A grande tarefa de hoje é desarmar as máquinas de adesão: onde se produz crença, onde se coreografa obediência, onde o gozo nos prende e anula a individualidade criativa, nos escraviza. É aí que se decide a política — com ou sem monumentos. E esse desmantelar se inicia em cada um, na percepção e na coragem de ser tranquilo, de ser ético sem precisar de leis que regulem o social, mas sobretudo na compreensão do poder de autorrealizar-se.
Quando isso acontecer não haverá mais necessidade de poder, de políticos, de estado, de segurança pública, de militares, de armas de destruição em massa. Se todos os regimes falharam porque se alimentaram de um egoísmo movido por medo e insegurança, talvez o que resta seja inventar um outro modo de viver, onde potência não signifique dominação e o medo não nos torne mais violentos.

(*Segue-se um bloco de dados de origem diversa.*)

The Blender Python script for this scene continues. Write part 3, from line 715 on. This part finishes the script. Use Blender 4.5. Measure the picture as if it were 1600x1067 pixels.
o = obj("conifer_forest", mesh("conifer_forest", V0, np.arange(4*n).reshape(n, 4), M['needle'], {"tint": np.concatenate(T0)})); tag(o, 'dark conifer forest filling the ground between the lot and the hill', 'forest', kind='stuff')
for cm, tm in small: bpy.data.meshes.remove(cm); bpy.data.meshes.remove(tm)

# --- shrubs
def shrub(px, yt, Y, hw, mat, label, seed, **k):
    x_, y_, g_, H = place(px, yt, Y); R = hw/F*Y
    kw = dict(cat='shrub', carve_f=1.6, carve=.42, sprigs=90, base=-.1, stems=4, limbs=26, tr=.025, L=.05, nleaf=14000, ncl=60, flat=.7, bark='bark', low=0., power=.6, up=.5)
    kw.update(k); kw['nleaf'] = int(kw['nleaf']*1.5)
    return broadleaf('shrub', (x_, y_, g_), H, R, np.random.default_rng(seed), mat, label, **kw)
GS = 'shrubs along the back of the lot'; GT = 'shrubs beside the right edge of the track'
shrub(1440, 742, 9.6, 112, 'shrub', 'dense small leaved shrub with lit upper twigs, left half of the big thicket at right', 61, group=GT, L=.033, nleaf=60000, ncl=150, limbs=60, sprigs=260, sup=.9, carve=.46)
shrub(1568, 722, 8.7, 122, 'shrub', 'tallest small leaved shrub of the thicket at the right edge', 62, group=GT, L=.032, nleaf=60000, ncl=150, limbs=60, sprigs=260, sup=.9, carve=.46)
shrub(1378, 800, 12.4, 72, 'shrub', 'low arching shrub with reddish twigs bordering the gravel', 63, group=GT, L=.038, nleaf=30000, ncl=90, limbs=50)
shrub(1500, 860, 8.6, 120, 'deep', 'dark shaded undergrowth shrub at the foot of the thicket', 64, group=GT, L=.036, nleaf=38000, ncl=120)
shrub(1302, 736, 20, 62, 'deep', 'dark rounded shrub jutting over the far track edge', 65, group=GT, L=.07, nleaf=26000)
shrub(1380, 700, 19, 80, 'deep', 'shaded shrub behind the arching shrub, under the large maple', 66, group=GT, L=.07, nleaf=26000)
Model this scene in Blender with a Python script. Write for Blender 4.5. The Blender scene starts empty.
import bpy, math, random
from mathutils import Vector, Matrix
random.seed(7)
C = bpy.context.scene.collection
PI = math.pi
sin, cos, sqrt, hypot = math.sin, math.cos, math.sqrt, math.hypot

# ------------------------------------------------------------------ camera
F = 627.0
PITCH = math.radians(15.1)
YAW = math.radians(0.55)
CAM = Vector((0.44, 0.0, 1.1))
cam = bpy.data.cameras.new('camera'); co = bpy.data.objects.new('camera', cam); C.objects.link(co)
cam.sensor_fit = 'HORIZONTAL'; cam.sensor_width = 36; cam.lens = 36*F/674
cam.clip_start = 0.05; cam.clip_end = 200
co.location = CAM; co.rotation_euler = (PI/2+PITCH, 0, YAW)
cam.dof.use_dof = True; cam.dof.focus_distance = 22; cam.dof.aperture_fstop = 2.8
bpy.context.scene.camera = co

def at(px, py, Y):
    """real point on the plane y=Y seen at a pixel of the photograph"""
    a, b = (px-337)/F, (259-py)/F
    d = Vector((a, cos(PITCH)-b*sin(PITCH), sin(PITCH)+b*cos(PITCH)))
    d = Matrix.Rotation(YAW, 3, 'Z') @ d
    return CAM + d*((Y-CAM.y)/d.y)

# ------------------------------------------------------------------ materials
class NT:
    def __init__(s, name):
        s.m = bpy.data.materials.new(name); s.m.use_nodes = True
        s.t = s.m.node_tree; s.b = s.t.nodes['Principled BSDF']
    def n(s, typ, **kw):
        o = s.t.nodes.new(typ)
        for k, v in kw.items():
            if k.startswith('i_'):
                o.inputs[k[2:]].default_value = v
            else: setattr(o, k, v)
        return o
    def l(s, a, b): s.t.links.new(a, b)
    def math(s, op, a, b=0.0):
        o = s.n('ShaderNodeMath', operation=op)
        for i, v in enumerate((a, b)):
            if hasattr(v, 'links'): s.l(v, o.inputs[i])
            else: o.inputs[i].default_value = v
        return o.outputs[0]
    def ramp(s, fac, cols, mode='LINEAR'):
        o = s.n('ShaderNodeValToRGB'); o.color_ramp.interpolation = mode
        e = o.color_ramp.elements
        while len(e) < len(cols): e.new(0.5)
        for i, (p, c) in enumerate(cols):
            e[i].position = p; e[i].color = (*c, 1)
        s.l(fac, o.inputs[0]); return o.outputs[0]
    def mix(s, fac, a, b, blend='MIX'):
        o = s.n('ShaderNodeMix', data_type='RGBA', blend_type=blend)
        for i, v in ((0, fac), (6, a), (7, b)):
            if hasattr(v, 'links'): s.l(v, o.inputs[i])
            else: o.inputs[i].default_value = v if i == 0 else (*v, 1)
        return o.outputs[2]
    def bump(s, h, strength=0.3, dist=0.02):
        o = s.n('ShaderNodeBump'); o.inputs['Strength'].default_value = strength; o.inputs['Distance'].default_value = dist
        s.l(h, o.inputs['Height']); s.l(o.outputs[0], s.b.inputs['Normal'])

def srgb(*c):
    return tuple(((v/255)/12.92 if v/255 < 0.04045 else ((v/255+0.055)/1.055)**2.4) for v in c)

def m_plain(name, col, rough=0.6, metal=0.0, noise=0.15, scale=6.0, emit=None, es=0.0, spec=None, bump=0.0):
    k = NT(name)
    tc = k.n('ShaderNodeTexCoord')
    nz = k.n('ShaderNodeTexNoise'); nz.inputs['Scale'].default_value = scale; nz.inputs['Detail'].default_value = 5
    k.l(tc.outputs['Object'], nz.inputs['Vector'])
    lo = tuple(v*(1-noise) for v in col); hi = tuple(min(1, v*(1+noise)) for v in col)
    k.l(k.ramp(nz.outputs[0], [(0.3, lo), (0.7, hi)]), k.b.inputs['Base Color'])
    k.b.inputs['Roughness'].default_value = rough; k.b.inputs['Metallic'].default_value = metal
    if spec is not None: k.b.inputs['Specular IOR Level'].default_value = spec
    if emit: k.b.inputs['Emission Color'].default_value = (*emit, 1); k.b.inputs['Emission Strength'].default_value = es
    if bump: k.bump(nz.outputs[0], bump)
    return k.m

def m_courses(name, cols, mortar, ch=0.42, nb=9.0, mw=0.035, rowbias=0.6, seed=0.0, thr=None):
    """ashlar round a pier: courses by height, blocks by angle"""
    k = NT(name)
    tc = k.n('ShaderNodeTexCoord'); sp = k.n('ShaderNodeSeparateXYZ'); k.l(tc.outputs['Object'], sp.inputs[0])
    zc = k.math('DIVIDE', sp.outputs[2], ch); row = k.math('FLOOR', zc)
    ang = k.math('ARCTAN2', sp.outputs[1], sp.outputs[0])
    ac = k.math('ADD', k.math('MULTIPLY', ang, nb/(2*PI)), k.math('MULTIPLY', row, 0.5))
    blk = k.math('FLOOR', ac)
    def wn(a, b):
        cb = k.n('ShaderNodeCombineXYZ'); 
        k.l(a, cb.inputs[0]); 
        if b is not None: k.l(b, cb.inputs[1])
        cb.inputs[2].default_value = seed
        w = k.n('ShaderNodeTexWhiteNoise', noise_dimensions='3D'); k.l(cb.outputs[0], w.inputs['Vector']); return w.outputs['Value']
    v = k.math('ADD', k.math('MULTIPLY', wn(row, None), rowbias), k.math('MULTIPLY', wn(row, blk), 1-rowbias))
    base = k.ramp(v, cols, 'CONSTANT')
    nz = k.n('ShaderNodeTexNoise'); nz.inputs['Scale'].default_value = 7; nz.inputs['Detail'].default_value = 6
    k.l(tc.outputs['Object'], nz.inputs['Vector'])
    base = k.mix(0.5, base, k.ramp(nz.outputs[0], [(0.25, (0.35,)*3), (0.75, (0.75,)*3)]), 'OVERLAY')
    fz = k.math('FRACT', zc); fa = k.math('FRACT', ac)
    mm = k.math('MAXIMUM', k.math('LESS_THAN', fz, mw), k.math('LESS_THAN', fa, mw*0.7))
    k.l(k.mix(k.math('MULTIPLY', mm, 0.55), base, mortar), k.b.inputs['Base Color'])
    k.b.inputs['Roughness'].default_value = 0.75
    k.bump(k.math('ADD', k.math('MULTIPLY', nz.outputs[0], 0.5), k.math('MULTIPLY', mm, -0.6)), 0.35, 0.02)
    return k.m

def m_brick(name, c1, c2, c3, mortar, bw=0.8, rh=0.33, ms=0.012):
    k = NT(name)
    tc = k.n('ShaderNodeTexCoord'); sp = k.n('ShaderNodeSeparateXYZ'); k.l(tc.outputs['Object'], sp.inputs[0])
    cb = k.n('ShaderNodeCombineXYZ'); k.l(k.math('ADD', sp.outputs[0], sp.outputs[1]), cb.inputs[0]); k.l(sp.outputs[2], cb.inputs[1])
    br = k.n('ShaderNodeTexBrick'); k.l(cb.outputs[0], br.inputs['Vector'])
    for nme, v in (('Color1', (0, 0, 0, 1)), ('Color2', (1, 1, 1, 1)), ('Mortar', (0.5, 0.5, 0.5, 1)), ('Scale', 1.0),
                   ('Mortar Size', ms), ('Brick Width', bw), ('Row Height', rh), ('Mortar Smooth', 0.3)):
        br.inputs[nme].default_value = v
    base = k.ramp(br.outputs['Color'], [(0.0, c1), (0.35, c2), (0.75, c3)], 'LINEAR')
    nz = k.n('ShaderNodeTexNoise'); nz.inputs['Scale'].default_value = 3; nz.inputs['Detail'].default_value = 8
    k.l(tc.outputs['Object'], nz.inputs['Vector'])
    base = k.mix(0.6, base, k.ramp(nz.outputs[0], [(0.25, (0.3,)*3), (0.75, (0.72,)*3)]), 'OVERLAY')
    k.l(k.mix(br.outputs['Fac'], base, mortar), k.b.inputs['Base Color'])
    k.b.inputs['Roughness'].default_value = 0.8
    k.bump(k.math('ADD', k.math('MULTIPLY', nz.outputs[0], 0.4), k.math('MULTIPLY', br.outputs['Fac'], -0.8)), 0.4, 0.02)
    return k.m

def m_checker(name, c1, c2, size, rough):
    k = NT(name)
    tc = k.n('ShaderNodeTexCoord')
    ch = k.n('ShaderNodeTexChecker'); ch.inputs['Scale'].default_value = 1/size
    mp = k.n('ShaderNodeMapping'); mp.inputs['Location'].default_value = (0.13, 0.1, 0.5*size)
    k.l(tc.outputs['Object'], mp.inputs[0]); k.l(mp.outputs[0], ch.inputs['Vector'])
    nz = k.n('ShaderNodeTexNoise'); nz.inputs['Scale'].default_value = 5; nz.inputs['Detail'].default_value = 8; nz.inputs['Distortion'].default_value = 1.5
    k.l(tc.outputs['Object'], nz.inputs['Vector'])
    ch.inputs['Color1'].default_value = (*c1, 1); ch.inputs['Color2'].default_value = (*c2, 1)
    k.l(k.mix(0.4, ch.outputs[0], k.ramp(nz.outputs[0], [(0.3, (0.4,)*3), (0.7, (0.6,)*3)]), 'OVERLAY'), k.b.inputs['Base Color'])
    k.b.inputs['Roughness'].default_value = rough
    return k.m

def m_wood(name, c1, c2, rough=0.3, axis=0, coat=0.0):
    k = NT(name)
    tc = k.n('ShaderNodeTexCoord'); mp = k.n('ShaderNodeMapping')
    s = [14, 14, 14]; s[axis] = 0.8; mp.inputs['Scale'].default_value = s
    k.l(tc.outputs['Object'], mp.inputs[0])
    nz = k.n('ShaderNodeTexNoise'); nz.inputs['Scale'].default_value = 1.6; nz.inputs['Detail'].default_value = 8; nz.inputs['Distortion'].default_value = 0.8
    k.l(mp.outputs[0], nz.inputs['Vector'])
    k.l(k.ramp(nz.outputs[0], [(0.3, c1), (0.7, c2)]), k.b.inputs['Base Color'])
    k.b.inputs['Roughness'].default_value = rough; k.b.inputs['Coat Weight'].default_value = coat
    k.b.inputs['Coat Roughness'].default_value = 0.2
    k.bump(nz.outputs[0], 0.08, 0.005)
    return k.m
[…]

Talvez surja daí aquela “comunidade de comuns” prenunciada por Giorgio Agamben — uma comunidade baseada na singularidade de cada ser e na sua abertura não definida por categorias fixas. Uma comunidade que vem não como programa, nem como sistema, mas como potência que é apenas potência por si só. Que nasce da diferença e da força de cada ser único, pacificado, afastando-se das estruturas sociais e políticas preexistentes — todas decadentes — e constituindo-se como exercício livre de ser. Aprendendo, enfim, a só ser — para, finalmente, viver em paz.